Sobre la ruta, un hombre caminaba en medio de esa oscura desolación con una manta convertida en un gran morral improvisado. Cuando nos vio, apuró el paso, tomó una piedra grande y se paró con gesto amenazante sobre una roca que estaba al lado del camino. Bajamos la velocidad, nos acercamos y mi amigo le preguntó: "¿Adónde vas, papá? Nosotros estamos subiendo, vamos a cazar palomas a Corarec".
El hombre, que nos miraba cansado y desconfiado –y sin soltar su piedra–, nos dijo que se dirigía al siguiente pueblo, uno antes de Corarec. "Te llevamos", le dijo mi amigo. Luego de ver a los perros y las cajas, accedió y subió al auto. Abrazaba su bulto contra su pecho con fuerza. "¿Qué llevas, papá? ¿Qué vendes?", le pregunté. "Son libros para el colegio, yo soy profesor y bajé a llevar los libros para mis alumnitos. A veces hay ladrones y roban". Nadie dijo mucho más. ¿Desde dónde estaba caminando si hacía cuatro horas en auto que no había ni pista? Solo supimos que hacía eso todos los años.
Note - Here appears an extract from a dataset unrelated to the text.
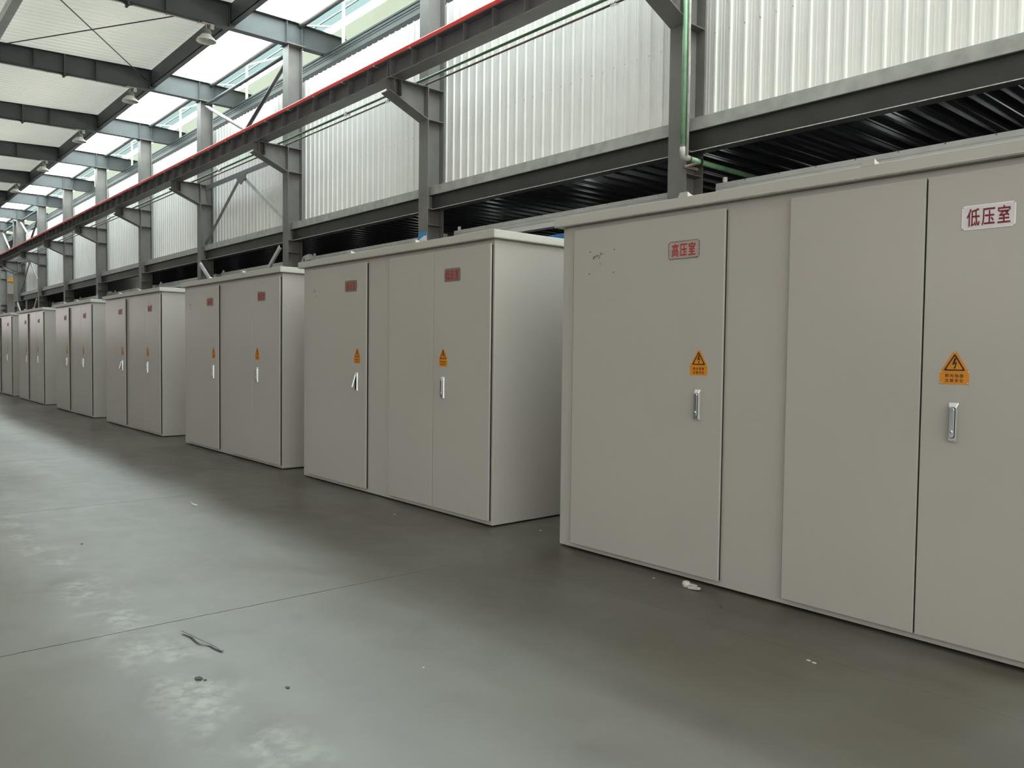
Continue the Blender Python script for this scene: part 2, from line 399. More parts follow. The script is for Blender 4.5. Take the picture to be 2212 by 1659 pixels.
gut = MB()
gut.prism([(9.72, 8.94), (9.70, 8.62), (9.86, 8.53), (10.10, 8.53), (10.12, 8.98), (10.09, 8.98), (10.06, 8.60), (9.76, 8.64), (9.75, 8.94)], 'x', X_END, X_NEAR, M_GUTTER)
for zz in (8.88, 8.80, 8.74): gut.box((X_END, 9.695, zz), (X_NEAR, 9.712, zz+.012), M_GUTTER)
tag(gut.build('rain_gutter', bevel=0), 'long blue grey metal gutter running behind the column heads', 'gutter')

# light white outriggers standing behind the gutter, one per bay
def post_frame(k):
    X = xc(k)+.65
    t = thing('skylight_support', 'white post frame under the tinted glazing beyond the gutter, %s one from the camera' % ORD[k-1], 'frame', (X, 9.95, 9.1), 'white post frames behind the gutter')
    def L(p): return (p[0]-X, p[1]-9.95, p[2]-9.1)
    q = MB(); q.bar(L((X, 9.95, 9.0)), L((X, 9.95, 10.16)), .06, .06, M_WHITE); q.build('post', t)
    q = MB(); q.bar(L((X, 9.95, 9.50)), L((X-.9, 9.3, 9.63)), .035, .035, M_WHITE); q.build('tie_bar', t)
    q = MB(); q.bar(L((X, 9.95, 10.12)), L((X+1.0, 10.7, 10.32)), .05, .05, M_WHITE); q.build('arm', t)
    q = MB(); q.bar(L((X, 9.95, 9.45)), L((X-1.0, 10.6, 9.6)), .025, .025, M_WHITE); q.build('stay', t)
for k in range(1, 8): post_frame(k)

# ridge tube under the skylight edge
for k in range(0, 9):
    q = MB(); q.tube([(xc(k+1)+.02, 9.10, 9.49), (xc(k)-.02, 9.10, 9.49)], .075, M_STEEL, 14)
    tag(q.build('roof_tube', smooth=True), 'round grey tube along the skylight edge, %s bay from the camera' % ORD[k], 'tube', 'round tubes along the skylight edge')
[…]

Amanecía cuando lo dejamos. Nos había tomado dos horas y media llegar hasta allí, en camioneta y con un conductor que conocía el camino. Nos sonrió y agradeció con sinceridad y esperanza. Yo sentí pena porque, si algo no tengo –y ya no tenía entonces–, es esperanza. La esperanza es quebradiza, frágil y, una vez rota, no se puede pegar. "Esteban me llamo, soy maestro".